Als ich sie kurz vor ihrer Ausschaffung noch besuchen kann, erzählt Boja, dass sie seit ihrer Verhaftung vor 8 Tagen nicht duschen konnte. Der Beamte, der den Besuch überwacht, fühlt sich äusserst generös, weil er veranlasst hat, dass sie vor der Ausschaffung noch duschen kann. Weil ihr der Besuchstermin falsch mitgeteilt worden war, hatte Boja den ganzen gestrigen Tag auf meinen Besuch gewartet und zum Schluss gedacht, dass er wohl doch nicht zustande kommt. Eine relativ nervtötende Situation, wenn frau nichts tun kann als in der Zelle zu sitzen, und Angst haben muss vor dem, was sie erwartet.
Zudem steht auf dem Papier mit dem 5-jährigen Landesverweis, der gegen Boja ausgesprochen worden ist, sie sei verheiratet, was unkorrekt ist. Der Beamte meinte, das sei doch egal, und erst nach längerer Auseinandersetzung erklärte er sich bereit, mit Stempel und Kugelschreiber (!) dies zu korrigieren. Abgesehen davon, dass dieser Umgang mit einem amtlichen Papier eher peinlich ist, könnte Boja auch reale Schwierigkeiten bekommen, falls sie z.B. heiraten und wieder in die Schweiz einreisen wollte.

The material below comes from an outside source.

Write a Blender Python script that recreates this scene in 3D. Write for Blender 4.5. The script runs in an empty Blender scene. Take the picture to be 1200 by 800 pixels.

Am nächsten Tag wird Boja ausgeschafft und kann den Flughafen von Prishtina nur deshalb unbehindert verlassen, weil Verwandte ihre Ankunft vorbereiten konnten, sprich Geld dafür bezahlt haben, dass sie nicht kontrolliert wird.
Ein paar Tage später flüchtet sie weiter in ein anderes Land, da sie im Kosovo dauernd mit einer Verhaftung mit unklaren Folgen rechnen muss.